> WORKING DATA:

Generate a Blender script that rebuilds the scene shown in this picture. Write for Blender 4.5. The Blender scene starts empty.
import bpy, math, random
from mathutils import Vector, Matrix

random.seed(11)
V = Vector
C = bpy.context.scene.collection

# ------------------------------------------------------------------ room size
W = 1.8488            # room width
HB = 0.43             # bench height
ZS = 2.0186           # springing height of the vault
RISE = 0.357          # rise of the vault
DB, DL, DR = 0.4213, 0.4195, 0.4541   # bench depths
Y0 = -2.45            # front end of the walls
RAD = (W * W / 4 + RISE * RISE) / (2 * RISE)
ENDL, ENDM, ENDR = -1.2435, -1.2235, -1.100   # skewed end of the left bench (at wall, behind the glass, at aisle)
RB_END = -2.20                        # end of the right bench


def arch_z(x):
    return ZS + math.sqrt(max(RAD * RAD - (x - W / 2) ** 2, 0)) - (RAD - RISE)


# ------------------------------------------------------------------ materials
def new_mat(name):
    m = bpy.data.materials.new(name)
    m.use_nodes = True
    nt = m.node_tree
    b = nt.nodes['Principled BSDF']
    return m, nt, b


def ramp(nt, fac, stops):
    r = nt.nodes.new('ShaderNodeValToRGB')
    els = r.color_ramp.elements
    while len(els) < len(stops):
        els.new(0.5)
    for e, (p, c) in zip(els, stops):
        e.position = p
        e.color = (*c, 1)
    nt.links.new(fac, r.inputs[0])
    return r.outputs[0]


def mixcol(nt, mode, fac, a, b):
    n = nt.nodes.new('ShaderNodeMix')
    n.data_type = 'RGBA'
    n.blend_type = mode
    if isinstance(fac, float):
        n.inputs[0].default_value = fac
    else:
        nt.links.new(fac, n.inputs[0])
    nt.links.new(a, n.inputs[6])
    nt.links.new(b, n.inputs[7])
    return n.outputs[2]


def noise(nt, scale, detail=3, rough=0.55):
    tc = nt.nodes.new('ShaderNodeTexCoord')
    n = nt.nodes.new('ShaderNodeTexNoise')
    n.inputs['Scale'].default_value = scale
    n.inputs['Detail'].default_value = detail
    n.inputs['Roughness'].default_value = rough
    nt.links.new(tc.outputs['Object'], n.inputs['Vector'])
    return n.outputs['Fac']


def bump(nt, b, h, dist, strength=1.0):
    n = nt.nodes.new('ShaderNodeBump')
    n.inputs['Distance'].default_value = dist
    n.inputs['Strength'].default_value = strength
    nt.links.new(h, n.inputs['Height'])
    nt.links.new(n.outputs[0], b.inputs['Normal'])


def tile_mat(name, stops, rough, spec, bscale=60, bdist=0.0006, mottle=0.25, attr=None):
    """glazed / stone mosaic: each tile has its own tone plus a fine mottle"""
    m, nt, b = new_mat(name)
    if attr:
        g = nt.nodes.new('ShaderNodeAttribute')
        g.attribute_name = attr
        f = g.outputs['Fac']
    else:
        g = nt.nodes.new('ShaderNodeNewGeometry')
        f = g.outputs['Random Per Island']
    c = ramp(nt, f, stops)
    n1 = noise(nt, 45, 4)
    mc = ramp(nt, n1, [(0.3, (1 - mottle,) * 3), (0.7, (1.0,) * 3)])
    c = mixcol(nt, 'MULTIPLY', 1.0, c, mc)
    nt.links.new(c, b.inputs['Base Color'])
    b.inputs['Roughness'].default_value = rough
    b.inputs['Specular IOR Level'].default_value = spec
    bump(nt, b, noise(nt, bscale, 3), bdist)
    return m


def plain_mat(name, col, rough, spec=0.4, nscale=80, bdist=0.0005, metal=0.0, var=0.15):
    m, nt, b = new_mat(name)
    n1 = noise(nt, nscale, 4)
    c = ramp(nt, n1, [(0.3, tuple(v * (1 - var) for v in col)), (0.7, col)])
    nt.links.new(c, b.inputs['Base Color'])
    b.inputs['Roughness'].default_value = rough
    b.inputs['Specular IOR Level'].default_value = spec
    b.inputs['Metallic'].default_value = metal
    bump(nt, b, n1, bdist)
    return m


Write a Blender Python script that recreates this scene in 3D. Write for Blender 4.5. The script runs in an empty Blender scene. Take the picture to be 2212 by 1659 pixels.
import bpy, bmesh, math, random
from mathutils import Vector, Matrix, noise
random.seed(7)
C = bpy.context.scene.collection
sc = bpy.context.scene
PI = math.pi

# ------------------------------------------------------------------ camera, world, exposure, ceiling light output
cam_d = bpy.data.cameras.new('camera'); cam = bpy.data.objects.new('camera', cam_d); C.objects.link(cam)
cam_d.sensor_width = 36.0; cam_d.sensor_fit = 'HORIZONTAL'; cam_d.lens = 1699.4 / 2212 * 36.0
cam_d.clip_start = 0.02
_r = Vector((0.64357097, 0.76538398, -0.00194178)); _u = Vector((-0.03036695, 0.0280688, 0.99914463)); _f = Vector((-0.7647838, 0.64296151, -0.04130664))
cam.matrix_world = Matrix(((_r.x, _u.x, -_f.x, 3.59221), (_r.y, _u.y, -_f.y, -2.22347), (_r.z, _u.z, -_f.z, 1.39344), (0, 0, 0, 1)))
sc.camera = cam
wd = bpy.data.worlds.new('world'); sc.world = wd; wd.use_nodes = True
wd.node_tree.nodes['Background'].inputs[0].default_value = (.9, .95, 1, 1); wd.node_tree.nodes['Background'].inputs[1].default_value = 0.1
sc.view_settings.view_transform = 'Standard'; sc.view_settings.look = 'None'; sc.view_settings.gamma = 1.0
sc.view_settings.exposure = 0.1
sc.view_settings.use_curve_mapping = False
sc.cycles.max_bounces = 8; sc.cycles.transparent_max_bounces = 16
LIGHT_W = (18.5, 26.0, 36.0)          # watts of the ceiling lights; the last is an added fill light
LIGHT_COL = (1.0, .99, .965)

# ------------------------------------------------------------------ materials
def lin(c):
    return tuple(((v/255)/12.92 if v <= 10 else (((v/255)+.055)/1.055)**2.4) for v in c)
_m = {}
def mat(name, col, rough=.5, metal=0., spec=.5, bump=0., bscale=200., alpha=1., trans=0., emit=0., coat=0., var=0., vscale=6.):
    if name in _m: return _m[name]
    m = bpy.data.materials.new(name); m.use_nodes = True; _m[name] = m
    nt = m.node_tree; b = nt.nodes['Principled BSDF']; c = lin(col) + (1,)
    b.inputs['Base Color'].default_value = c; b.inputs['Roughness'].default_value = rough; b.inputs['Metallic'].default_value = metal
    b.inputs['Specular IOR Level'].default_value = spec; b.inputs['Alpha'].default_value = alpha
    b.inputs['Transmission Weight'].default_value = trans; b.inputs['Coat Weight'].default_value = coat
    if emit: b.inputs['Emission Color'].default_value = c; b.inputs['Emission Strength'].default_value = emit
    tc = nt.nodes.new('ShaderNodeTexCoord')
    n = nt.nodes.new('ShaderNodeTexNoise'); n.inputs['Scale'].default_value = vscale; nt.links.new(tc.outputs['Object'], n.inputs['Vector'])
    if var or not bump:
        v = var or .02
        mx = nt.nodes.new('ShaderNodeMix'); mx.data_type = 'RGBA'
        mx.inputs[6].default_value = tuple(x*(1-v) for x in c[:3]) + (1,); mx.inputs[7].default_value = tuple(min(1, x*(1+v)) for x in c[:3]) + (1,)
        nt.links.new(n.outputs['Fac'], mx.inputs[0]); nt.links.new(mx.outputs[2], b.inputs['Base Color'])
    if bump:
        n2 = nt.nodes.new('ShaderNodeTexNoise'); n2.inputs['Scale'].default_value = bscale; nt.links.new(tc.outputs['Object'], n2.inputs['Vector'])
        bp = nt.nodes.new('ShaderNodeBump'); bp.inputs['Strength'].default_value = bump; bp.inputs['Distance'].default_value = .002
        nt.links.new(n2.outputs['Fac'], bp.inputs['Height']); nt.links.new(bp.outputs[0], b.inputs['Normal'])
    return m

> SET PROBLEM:
Using the listing above, list every line in which the string "Write" occurs.

> RESPONSE:
Generate a Blender script that rebuilds the scene shown in this picture. Write for Blender 4.5. The Blender scene starts empty.
Write a Blender Python script that recreates this scene in 3D. Write for Blender 4.5. The script runs in an empty Blender scene. Take the picture to be 2212 by 1659 pixels.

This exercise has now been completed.